Artikel 11. Bijdrage voor maatwerkvoorzieningen of pgb’s

De bedragen per vier weken, de inkomensbedragen en de percentages die gelden voor de berekening van de eigen bijdrage zijn gelijk aan die genoemd in artikel 3.1, eerste lid, van het Uitvoeringsbesluit Wmo 2015.

HOOFDSTUK 5: Controle

Artikel 12. Nieuwe feiten en omstandigheden, herziening, intrekking of terugvordering

  • 1. Onverminderd artikel 2.3.8 van de wet doet een cliënt aan het college op verzoek of onverwijld uit eigen beweging mededeling van alle feiten en omstandigheden, waarvan hem redelijkerwijs duidelijk moet zijn dat deze aanleiding kunnen zijn tot heroverweging van een beslissing als bedoeld in artikel 2.3.5 of 2.3.6 van de wet.

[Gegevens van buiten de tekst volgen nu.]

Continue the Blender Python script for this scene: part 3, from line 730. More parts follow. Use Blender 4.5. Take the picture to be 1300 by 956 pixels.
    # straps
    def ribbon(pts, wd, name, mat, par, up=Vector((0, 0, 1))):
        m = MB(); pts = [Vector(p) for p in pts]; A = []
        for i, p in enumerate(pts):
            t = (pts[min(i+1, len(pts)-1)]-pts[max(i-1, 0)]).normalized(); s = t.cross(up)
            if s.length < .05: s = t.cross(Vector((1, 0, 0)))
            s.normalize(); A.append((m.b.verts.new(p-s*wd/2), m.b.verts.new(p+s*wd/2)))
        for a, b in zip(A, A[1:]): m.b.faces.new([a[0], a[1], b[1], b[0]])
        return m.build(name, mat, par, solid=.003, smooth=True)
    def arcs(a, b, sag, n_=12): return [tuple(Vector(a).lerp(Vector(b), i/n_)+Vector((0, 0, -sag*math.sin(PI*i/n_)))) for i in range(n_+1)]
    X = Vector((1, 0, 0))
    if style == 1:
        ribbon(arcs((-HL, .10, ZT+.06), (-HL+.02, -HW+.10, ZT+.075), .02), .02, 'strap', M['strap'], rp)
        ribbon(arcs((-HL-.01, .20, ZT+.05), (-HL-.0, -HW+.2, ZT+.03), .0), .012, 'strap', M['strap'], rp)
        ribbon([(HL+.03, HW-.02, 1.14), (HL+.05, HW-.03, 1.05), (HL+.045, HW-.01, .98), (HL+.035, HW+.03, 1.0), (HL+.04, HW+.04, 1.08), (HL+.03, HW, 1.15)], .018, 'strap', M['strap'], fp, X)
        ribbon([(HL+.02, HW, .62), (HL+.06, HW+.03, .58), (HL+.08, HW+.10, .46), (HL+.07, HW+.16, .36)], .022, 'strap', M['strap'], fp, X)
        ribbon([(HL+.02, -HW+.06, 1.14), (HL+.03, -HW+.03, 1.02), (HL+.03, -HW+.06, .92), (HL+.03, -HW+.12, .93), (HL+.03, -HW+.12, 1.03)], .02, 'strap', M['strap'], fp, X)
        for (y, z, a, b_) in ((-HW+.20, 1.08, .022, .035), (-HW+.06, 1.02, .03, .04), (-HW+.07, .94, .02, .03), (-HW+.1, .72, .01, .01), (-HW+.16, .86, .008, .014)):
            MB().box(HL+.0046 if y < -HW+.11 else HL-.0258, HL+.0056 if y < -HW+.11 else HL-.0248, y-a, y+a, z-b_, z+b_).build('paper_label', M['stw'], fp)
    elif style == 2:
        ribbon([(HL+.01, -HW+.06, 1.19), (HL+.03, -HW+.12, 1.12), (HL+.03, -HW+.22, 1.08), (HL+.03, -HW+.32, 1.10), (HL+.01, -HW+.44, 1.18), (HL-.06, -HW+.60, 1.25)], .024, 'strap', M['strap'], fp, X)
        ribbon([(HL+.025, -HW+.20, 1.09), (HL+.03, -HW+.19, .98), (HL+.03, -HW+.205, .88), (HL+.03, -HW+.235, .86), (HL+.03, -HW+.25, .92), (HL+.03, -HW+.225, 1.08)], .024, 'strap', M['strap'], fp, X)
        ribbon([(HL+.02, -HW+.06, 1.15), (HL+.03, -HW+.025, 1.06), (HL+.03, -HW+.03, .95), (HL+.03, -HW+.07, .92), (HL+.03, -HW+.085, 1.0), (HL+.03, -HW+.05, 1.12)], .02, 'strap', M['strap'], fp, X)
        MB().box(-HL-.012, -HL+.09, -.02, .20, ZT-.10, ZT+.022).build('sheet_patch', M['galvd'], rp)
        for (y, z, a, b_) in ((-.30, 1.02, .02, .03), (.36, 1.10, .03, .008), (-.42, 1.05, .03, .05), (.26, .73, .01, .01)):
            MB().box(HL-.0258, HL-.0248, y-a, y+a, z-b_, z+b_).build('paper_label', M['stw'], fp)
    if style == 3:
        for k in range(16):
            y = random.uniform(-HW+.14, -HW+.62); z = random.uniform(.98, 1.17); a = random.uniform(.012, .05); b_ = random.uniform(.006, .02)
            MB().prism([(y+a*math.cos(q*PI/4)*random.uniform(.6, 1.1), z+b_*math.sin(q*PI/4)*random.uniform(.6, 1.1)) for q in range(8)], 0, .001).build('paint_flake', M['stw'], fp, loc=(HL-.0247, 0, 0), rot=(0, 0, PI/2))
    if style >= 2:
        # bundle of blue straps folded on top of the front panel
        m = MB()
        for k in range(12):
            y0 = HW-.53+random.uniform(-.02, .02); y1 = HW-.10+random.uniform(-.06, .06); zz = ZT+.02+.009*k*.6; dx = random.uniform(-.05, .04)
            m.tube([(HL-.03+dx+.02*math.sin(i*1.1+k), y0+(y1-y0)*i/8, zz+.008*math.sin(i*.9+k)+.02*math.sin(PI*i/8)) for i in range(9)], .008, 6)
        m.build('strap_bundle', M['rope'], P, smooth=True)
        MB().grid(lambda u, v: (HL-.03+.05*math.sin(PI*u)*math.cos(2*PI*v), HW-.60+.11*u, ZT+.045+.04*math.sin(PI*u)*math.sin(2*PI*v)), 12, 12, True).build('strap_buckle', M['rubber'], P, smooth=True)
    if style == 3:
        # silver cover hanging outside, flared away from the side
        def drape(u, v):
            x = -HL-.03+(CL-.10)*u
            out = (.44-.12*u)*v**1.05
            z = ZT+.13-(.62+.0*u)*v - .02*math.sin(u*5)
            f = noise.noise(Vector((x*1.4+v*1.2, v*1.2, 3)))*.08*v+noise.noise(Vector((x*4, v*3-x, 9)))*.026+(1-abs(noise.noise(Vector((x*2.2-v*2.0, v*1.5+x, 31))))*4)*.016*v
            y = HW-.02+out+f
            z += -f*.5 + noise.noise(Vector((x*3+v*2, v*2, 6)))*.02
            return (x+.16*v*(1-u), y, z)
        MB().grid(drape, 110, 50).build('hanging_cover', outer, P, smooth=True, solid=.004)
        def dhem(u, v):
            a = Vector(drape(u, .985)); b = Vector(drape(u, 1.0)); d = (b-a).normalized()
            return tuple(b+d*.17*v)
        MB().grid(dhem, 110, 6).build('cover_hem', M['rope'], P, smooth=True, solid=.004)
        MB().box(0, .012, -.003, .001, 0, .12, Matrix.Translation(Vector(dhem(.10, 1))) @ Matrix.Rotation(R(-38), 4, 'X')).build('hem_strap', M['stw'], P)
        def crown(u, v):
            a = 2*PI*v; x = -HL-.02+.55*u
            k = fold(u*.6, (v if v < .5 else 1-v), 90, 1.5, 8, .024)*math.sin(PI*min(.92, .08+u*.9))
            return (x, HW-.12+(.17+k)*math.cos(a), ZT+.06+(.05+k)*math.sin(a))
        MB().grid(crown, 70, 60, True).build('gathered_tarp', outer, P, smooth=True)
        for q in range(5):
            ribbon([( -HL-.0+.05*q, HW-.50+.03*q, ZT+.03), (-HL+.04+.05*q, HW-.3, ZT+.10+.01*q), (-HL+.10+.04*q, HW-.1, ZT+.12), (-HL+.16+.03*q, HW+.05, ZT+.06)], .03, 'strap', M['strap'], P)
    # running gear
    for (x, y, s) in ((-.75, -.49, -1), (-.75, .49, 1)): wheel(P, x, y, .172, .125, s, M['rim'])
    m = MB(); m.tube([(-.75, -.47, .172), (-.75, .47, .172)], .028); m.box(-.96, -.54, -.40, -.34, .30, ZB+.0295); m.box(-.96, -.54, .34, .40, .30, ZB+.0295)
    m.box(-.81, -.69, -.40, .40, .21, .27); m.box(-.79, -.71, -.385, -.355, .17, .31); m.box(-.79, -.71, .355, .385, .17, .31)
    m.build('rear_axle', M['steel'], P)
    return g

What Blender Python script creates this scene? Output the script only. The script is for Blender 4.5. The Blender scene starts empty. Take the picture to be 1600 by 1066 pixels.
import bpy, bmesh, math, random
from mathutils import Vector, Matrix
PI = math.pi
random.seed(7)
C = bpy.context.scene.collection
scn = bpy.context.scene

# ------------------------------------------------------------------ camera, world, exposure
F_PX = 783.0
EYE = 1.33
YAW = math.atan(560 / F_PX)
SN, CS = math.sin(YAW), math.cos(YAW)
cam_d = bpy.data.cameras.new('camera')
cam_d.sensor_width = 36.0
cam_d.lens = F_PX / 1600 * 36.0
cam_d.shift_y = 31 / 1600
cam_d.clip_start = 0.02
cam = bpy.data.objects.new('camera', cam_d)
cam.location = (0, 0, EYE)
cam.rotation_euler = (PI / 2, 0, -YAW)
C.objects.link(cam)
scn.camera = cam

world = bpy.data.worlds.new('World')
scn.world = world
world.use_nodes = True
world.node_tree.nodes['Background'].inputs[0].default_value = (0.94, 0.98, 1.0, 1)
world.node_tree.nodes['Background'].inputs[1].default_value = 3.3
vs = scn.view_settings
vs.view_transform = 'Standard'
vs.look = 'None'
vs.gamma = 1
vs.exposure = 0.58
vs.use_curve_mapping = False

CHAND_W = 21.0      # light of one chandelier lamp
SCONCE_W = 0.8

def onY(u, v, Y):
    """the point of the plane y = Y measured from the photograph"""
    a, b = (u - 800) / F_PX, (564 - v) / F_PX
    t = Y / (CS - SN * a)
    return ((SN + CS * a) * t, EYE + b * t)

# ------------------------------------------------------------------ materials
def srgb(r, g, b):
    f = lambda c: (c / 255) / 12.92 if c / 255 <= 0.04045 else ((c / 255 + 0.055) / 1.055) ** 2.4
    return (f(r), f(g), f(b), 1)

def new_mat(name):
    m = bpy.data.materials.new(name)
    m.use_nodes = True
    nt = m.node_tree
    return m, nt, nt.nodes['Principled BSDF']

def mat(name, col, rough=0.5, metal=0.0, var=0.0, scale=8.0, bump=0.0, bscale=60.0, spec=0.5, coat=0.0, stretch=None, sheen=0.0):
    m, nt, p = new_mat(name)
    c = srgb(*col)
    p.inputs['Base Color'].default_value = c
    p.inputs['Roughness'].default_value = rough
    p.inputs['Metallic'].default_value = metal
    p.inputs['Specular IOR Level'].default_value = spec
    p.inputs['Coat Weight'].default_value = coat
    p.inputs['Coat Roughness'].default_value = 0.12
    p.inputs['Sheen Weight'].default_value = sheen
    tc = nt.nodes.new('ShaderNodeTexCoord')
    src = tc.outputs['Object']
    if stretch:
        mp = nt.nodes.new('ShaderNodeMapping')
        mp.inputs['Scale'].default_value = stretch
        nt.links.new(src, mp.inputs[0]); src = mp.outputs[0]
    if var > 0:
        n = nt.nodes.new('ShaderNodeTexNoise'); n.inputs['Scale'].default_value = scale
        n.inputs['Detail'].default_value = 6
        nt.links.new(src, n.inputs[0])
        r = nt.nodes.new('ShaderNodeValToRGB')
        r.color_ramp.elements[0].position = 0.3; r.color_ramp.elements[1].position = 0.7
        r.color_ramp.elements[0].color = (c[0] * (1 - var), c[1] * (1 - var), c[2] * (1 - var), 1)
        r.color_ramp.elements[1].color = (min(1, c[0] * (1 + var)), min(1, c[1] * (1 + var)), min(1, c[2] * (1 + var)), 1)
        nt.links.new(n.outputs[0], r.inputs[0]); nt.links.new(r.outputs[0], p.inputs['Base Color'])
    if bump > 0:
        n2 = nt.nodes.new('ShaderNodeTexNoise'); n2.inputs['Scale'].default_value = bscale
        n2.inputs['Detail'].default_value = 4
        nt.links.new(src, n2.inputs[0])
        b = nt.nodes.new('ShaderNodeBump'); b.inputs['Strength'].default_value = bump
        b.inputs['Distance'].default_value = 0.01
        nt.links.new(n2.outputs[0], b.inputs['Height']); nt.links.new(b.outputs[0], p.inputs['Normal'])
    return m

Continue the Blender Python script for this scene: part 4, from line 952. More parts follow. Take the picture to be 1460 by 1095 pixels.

  • 2. Onverminderd artikel 2.3.10 van de wet kan het college een beslissing als bedoeld in artikel 2.3.5 of 2.3.6 van de wet herzien dan wel intrekken als het college vaststelt dat:

    • a.

      de cliënt onjuiste of onvolledige gegevens heeft verstrekt en de verstrekking van juiste of volledige gegevens tot een andere beslissing zou hebben geleid;

    • b.

      de cliënt niet langer op de maatwerkvoorziening of het pgb is aangewezen;

    • c.

      de maatwerkvoorziening of het pgb niet meer toereikend is te achten;

    • d.

      de cliënt niet voldoet aan de aan de maatwerkvoorziening of het pgb verbonden voorwaarden, of

    • e.

      de cliënt de maatwerkvoorziening of het pgb niet of voor een ander doel gebruikt.

  • 3. Als het college een beslissing op grond van het tweede lid, onder a, heeft ingetrokken en de verstrekking van de onjuiste of onvolledige gegevens door de cliënt opzettelijk heeft plaatsgevonden, kan het college van de cliënt en degene die daaraan opzettelijk zijn medewerking heeft verleend, geheel of gedeeltelijk de geldswaarde vorderen van de ten onrechte genoten maatwerkvoorziening of het ten onrechte genoten pgb.

  • 4. Ingeval het recht op een in eigendom verstrekte voorziening is ingetrokken, kan deze voorziening worden teruggevorderd.

  • 5. Ingeval het recht op een in bruikleen verstrekte voorziening is ingetrokken, kan deze voorziening worden teruggevorderd.

HOOFDSTUK 6: Slotbepaling

Artikel 14. Inwerkingtreding en citeertitel

  • 1. Dit besluit treedt in werking op 1 januari 2015.

  • 2. Dit besluit wordt aangehaald als: Besluit maatschappelijke ondersteuning gemeente Aa en Hunze 2015.